しかし、セイブンを経由せずここに来た場合は、聖騎士と会話が成立せずに殺されてしまいます。

 

一方、デルマー経由でアカデミーを目指す場合、ノール達をやり過ごす必要があります。ここで沈着度の判定に失敗すると、錫杖を持っていた場合、魔法探知に引っかかって即死します。

デルマーでは前作で主人公の母を弔ってくれたウェンデルから宝冠の話を聞くことができます。ゼインの一族に会いに行くと、先ほどの聖騎士と変わり果てたゼインのシーンに合流して、エンディングに行けます。

初心貫徹でアカデミーを目指してはいけません。アカデミーに侵入すると閉じ込められてしまいます。唯一セットしておいた解錠の呪文を使い切ってしまったという展開です。一晩寝れば魔力が回復しそうなものですが……。

 

パラグラフ106の分岐で、マリードからパズゼウスか宝冠の情報を聞いていない場合も、フリートン経由でアカデミーを目指す道しか選べず、デッドエンドになります。

 

いかがだったでしょうか?

 

どこを経由してきたかで強制分岐するというアルゴリズムは、ちゃな的にはあまり好きではありません。展開に必然性がなく、地名を忘れてしまっている読者もいるでしょうから。パラグラフの圧縮効果もたかがしれています。

また、本作でも「生命点」の存在がまるで意味を成していません。

一方、技術点での成功判定は、失敗すると即死する展開が多い一方で、成否が何の影響もしない場合もあります。

前作に比べると魔法を使う機会は多いです。主人公がセットしている魔法はすべて本文中に登場します(羽毛落下は描写のみで、しかも失敗して即死ですが)。ただ、どこで使うか温存するかを悩む局面はあまりありません。

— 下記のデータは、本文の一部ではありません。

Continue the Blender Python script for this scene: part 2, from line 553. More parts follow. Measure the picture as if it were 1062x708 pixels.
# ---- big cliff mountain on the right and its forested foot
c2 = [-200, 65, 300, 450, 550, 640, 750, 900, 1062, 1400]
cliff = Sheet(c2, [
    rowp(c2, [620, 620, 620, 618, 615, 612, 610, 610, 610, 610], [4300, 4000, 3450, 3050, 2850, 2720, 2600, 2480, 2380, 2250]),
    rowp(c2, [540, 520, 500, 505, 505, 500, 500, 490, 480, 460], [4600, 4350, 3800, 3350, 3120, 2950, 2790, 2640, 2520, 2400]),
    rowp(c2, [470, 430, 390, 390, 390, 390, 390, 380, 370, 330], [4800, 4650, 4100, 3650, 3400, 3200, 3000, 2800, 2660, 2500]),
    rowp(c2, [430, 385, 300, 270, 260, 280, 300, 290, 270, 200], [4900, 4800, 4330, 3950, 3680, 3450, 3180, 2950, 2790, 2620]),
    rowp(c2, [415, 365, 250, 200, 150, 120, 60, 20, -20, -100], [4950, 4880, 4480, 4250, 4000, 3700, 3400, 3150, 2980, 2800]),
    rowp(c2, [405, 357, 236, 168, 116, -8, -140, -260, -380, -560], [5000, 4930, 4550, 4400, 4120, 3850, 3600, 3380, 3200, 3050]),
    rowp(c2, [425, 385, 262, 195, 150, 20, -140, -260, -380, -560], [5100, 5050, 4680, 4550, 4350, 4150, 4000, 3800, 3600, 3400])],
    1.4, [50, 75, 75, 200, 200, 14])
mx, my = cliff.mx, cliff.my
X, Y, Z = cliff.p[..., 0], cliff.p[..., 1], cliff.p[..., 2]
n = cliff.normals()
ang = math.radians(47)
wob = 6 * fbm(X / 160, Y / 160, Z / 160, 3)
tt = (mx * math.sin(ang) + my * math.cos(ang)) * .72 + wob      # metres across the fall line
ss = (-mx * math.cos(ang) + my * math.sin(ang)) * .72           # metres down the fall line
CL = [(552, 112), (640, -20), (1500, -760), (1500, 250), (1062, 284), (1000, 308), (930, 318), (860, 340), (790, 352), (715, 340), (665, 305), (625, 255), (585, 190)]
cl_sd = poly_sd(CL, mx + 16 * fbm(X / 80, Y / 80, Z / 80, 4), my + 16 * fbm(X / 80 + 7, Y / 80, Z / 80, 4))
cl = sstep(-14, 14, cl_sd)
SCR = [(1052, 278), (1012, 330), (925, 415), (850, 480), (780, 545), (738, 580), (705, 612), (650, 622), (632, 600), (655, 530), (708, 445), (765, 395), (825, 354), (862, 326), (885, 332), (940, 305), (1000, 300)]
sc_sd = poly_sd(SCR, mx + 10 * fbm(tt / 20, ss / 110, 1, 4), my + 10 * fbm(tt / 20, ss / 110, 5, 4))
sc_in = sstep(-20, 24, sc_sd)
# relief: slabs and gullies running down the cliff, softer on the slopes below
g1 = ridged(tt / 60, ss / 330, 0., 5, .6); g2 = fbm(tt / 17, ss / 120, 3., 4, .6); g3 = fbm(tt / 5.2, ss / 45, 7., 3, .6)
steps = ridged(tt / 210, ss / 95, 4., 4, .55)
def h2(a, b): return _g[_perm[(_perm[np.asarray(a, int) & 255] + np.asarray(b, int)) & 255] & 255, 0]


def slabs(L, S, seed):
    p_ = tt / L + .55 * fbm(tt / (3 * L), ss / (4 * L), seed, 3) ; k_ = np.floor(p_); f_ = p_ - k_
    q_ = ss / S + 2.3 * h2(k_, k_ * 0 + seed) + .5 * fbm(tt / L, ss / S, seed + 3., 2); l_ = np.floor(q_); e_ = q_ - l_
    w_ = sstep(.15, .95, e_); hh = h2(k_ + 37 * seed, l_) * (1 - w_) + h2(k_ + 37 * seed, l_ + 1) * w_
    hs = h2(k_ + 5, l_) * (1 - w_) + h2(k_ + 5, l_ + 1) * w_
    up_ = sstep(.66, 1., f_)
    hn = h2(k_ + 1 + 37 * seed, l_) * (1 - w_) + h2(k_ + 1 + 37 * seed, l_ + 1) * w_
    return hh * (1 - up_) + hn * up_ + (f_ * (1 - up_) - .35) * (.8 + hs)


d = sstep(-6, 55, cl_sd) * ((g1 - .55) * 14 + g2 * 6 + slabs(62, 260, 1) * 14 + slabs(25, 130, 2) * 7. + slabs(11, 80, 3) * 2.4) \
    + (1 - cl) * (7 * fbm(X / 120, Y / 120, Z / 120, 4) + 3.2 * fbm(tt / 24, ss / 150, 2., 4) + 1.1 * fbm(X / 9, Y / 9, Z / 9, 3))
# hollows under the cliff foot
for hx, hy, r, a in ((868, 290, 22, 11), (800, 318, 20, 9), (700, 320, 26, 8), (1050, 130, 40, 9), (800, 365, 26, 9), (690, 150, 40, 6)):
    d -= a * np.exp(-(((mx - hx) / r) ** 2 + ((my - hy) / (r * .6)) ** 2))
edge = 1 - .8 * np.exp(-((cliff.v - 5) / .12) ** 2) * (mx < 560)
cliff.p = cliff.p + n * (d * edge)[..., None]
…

おまけに大魔法がいずれもまったくの役立たずでほぼ地雷と化しています。まあこれは、AD&Dの設定に忠実とも言えますが。。。

 

個々のシーンの描写は相変わらず細かく、アルノがパズズを利用して聖騎士団を支配下に置いてしまう展開などはいかにもAD&Dっぽいですね。主人公の魔法は本作では和名で並んでいますが、「ファイアボール」「ライトニングボルト」「ホールドパーソン」「フライ」「チャームパーソン」などなど、AD&D経験者なら誰しもお世話になったラインナップです。巻末には訳者の清松みゆき氏がAD&Dのシステムと世界観に合わせた詳細な解説を書かれています。

 

が、やはりストーリー展開に比べて、システムとゲーム性がおざなりになってしまっている印象を拭えません。

 

ラストシーンは思わせぶりというか、ぶつ切りです。アルノとの最終決戦は最終巻「魔域の対決」にもつれ込むことになります。